**WHAT TO DO**
Output every line below exactly.

**INFORMATION SHOWN**
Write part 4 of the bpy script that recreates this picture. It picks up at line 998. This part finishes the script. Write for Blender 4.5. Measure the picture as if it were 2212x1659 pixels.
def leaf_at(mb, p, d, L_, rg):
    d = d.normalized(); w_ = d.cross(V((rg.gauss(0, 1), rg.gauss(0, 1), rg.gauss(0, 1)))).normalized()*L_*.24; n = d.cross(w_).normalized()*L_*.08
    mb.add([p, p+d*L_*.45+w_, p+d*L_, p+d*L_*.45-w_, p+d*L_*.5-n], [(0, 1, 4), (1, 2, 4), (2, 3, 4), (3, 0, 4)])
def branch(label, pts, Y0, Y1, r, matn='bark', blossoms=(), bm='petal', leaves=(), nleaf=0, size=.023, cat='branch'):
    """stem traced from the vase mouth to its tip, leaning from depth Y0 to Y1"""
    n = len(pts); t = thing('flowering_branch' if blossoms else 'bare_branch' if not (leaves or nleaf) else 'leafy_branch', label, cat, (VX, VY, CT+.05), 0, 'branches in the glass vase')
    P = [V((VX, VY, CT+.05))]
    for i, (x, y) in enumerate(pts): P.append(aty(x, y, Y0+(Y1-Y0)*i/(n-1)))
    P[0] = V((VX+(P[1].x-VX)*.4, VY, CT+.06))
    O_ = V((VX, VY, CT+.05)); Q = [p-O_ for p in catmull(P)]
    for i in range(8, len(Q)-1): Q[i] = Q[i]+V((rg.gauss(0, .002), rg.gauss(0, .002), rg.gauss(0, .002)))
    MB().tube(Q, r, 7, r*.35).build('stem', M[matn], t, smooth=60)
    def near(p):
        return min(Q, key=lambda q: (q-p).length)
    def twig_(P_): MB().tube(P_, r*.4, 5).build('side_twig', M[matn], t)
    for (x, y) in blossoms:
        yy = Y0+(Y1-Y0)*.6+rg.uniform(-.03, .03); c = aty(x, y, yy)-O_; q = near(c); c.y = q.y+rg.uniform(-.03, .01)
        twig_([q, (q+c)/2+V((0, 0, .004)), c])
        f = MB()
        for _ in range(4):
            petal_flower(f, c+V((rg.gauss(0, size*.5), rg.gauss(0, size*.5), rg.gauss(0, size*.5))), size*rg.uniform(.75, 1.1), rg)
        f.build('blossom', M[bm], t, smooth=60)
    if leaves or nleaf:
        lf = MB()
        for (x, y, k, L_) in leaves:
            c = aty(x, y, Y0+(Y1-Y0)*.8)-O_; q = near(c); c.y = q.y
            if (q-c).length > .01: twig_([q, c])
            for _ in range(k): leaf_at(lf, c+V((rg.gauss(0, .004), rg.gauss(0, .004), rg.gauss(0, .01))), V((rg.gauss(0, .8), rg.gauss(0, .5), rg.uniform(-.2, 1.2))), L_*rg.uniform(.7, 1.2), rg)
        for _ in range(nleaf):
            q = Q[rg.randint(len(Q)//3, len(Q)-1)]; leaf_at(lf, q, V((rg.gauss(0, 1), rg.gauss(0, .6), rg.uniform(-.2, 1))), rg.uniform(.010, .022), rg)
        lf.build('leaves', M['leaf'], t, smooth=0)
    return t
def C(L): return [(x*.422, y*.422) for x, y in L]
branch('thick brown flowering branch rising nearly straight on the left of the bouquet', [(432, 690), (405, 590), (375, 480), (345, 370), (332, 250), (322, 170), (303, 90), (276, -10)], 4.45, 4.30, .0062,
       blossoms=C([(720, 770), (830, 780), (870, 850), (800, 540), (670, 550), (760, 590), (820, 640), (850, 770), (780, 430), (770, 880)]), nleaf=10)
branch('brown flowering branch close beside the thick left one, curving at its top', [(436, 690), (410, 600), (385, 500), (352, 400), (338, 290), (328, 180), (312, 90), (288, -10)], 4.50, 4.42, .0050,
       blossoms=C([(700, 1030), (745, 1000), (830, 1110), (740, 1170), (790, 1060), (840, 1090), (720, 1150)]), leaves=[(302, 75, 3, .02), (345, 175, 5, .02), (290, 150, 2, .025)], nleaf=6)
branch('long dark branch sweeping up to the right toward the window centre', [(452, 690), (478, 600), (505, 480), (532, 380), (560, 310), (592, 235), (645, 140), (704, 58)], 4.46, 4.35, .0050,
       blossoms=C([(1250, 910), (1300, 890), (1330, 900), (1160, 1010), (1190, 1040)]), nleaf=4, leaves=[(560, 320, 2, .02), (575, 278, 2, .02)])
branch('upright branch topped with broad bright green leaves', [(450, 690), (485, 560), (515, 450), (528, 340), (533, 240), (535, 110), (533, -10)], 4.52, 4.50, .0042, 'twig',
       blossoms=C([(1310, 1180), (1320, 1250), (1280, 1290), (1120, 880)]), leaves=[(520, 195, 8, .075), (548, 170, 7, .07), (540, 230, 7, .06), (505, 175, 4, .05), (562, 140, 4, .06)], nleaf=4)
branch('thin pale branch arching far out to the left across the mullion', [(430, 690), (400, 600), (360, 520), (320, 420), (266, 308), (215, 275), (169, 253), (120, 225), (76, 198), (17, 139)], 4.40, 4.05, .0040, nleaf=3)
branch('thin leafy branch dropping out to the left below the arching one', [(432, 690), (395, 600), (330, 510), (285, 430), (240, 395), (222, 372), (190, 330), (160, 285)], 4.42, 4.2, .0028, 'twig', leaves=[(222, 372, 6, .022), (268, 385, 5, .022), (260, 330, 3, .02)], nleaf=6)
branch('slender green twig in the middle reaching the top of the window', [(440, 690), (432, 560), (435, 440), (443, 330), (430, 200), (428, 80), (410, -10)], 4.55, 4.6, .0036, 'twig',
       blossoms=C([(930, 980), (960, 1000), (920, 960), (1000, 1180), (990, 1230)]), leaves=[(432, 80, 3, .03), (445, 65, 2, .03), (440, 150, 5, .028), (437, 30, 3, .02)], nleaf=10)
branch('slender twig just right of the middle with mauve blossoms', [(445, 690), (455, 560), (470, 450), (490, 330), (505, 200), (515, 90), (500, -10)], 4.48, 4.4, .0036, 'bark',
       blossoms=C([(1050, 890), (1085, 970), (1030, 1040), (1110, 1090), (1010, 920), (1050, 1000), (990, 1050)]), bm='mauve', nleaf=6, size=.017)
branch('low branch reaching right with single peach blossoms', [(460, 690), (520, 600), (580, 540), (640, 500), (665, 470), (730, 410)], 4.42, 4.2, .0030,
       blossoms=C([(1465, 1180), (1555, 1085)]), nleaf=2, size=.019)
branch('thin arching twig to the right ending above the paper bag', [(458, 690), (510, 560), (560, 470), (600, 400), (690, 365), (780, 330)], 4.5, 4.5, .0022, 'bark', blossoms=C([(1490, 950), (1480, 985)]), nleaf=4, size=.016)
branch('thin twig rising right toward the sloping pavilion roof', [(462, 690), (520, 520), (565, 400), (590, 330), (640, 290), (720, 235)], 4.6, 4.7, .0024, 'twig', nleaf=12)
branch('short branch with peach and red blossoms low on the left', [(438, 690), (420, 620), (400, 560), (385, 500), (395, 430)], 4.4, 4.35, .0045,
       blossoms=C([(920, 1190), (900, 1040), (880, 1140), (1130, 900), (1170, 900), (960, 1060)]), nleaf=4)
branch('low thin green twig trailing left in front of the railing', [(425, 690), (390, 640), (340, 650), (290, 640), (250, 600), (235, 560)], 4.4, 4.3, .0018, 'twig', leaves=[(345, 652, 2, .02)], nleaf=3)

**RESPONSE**
Write part 4 of the bpy script that recreates this picture. It picks up at line 998. This part finishes the script. Write for Blender 4.5. Measure the picture as if it were 2212x1659 pixels.
def leaf_at(mb, p, d, L_, rg):
    d = d.normalized(); w_ = d.cross(V((rg.gauss(0, 1), rg.gauss(0, 1), rg.gauss(0, 1)))).normalized()*L_*.24; n = d.cross(w_).normalized()*L_*.08
    mb.add([p, p+d*L_*.45+w_, p+d*L_, p+d*L_*.45-w_, p+d*L_*.5-n], [(0, 1, 4), (1, 2, 4), (2, 3, 4), (3, 0, 4)])
def branch(label, pts, Y0, Y1, r, matn='bark', blossoms=(), bm='petal', leaves=(), nleaf=0, size=.023, cat='branch'):
    """stem traced from the vase mouth to its tip, leaning from depth Y0 to Y1"""
    n = len(pts); t = thing('flowering_branch' if blossoms else 'bare_branch' if not (leaves or nleaf) else 'leafy_branch', label, cat, (VX, VY, CT+.05), 0, 'branches in the glass vase')
    P = [V((VX, VY, CT+.05))]
    for i, (x, y) in enumerate(pts): P.append(aty(x, y, Y0+(Y1-Y0)*i/(n-1)))
    P[0] = V((VX+(P[1].x-VX)*.4, VY, CT+.06))
    O_ = V((VX, VY, CT+.05)); Q = [p-O_ for p in catmull(P)]
    for i in range(8, len(Q)-1): Q[i] = Q[i]+V((rg.gauss(0, .002), rg.gauss(0, .002), rg.gauss(0, .002)))
    MB().tube(Q, r, 7, r*.35).build('stem', M[matn], t, smooth=60)
    def near(p):
        return min(Q, key=lambda q: (q-p).length)
    def twig_(P_): MB().tube(P_, r*.4, 5).build('side_twig', M[matn], t)
    for (x, y) in blossoms:
        yy = Y0+(Y1-Y0)*.6+rg.uniform(-.03, .03); c = aty(x, y, yy)-O_; q = near(c); c.y = q.y+rg.uniform(-.03, .01)
        twig_([q, (q+c)/2+V((0, 0, .004)), c])
        f = MB()
        for _ in range(4):
            petal_flower(f, c+V((rg.gauss(0, size*.5), rg.gauss(0, size*.5), rg.gauss(0, size*.5))), size*rg.uniform(.75, 1.1), rg)
        f.build('blossom', M[bm], t, smooth=60)
    if leaves or nleaf:
        lf = MB()
        for (x, y, k, L_) in leaves:
            c = aty(x, y, Y0+(Y1-Y0)*.8)-O_; q = near(c); c.y = q.y
            if (q-c).length > .01: twig_([q, c])
            for _ in range(k): leaf_at(lf, c+V((rg.gauss(0, .004), rg.gauss(0, .004), rg.gauss(0, .01))), V((rg.gauss(0, .8), rg.gauss(0, .5), rg.uniform(-.2, 1.2))), L_*rg.uniform(.7, 1.2), rg)
        for _ in range(nleaf):
            q = Q[rg.randint(len(Q)//3, len(Q)-1)]; leaf_at(lf, q, V((rg.gauss(0, 1), rg.gauss(0, .6), rg.uniform(-.2, 1))), rg.uniform(.010, .022), rg)
        lf.build('leaves', M['leaf'], t, smooth=0)
    return t
def C(L): return [(x*.422, y*.422) for x, y in L]
branch('thick brown flowering branch rising nearly straight on the left of the bouquet', [(432, 690), (405, 590), (375, 480), (345, 370), (332, 250), (322, 170), (303, 90), (276, -10)], 4.45, 4.30, .0062,
       blossoms=C([(720, 770), (830, 780), (870, 850), (800, 540), (670, 550), (760, 590), (820, 640), (850, 770), (780, 430), (770, 880)]), nleaf=10)
branch('brown flowering branch close beside the thick left one, curving at its top', [(436, 690), (410, 600), (385, 500), (352, 400), (338, 290), (328, 180), (312, 90), (288, -10)], 4.50, 4.42, .0050,
       blossoms=C([(700, 1030), (745, 1000), (830, 1110), (740, 1170), (790, 1060), (840, 1090), (720, 1150)]), leaves=[(302, 75, 3, .02), (345, 175, 5, .02), (290, 150, 2, .025)], nleaf=6)
branch('long dark branch sweeping up to the right toward the window centre', [(452, 690), (478, 600), (505, 480), (532, 380), (560, 310), (592, 235), (645, 140), (704, 58)], 4.46, 4.35, .0050,
       blossoms=C([(1250, 910), (1300, 890), (1330, 900), (1160, 1010), (1190, 1040)]), nleaf=4, leaves=[(560, 320, 2, .02), (575, 278, 2, .02)])
branch('upright branch topped with broad bright green leaves', [(450, 690), (485, 560), (515, 450), (528, 340), (533, 240), (535, 110), (533, -10)], 4.52, 4.50, .0042, 'twig',
       blossoms=C([(1310, 1180), (1320, 1250), (1280, 1290), (1120, 880)]), leaves=[(520, 195, 8, .075), (548, 170, 7, .07), (540, 230, 7, .06), (505, 175, 4, .05), (562, 140, 4, .06)], nleaf=4)
branch('thin pale branch arching far out to the left across the mullion', [(430, 690), (400, 600), (360, 520), (320, 420), (266, 308), (215, 275), (169, 253), (120, 225), (76, 198), (17, 139)], 4.40, 4.05, .0040, nleaf=3)
branch('thin leafy branch dropping out to the left below the arching one', [(432, 690), (395, 600), (330, 510), (285, 430), (240, 395), (222, 372), (190, 330), (160, 285)], 4.42, 4.2, .0028, 'twig', leaves=[(222, 372, 6, .022), (268, 385, 5, .022), (260, 330, 3, .02)], nleaf=6)
branch('slender green twig in the middle reaching the top of the window', [(440, 690), (432, 560), (435, 440), (443, 330), (430, 200), (428, 80), (410, -10)], 4.55, 4.6, .0036, 'twig',
       blossoms=C([(930, 980), (960, 1000), (920, 960), (1000, 1180), (990, 1230)]), leaves=[(432, 80, 3, .03), (445, 65, 2, .03), (440, 150, 5, .028), (437, 30, 3, .02)], nleaf=10)
branch('slender twig just right of the middle with mauve blossoms', [(445, 690), (455, 560), (470, 450), (490, 330), (505, 200), (515, 90), (500, -10)], 4.48, 4.4, .0036, 'bark',
       blossoms=C([(1050, 890), (1085, 970), (1030, 1040), (1110, 1090), (1010, 920), (1050, 1000), (990, 1050)]), bm='mauve', nleaf=6, size=.017)
branch('low branch reaching right with single peach blossoms', [(460, 690), (520, 600), (580, 540), (640, 500), (665, 470), (730, 410)], 4.42, 4.2, .0030,
       blossoms=C([(1465, 1180), (1555, 1085)]), nleaf=2, size=.019)
branch('thin arching twig to the right ending above the paper bag', [(458, 690), (510, 560), (560, 470), (600, 400), (690, 365), (780, 330)], 4.5, 4.5, .0022, 'bark', blossoms=C([(1490, 950), (1480, 985)]), nleaf=4, size=.016)
branch('thin twig rising right toward the sloping pavilion roof', [(462, 690), (520, 520), (565, 400), (590, 330), (640, 290), (720, 235)], 4.6, 4.7, .0024, 'twig', nleaf=12)
branch('short branch with peach and red blossoms low on the left', [(438, 690), (420, 620), (400, 560), (385, 500), (395, 430)], 4.4, 4.35, .0045,
       blossoms=C([(920, 1190), (900, 1040), (880, 1140), (1130, 900), (1170, 900), (960, 1060)]), nleaf=4)
branch('low thin green twig trailing left in front of the railing', [(425, 690), (390, 640), (340, 650), (290, 640), (250, 600), (235, 560)], 4.4, 4.3, .0018, 'twig', leaves=[(345, 652, 2, .02)], nleaf=3)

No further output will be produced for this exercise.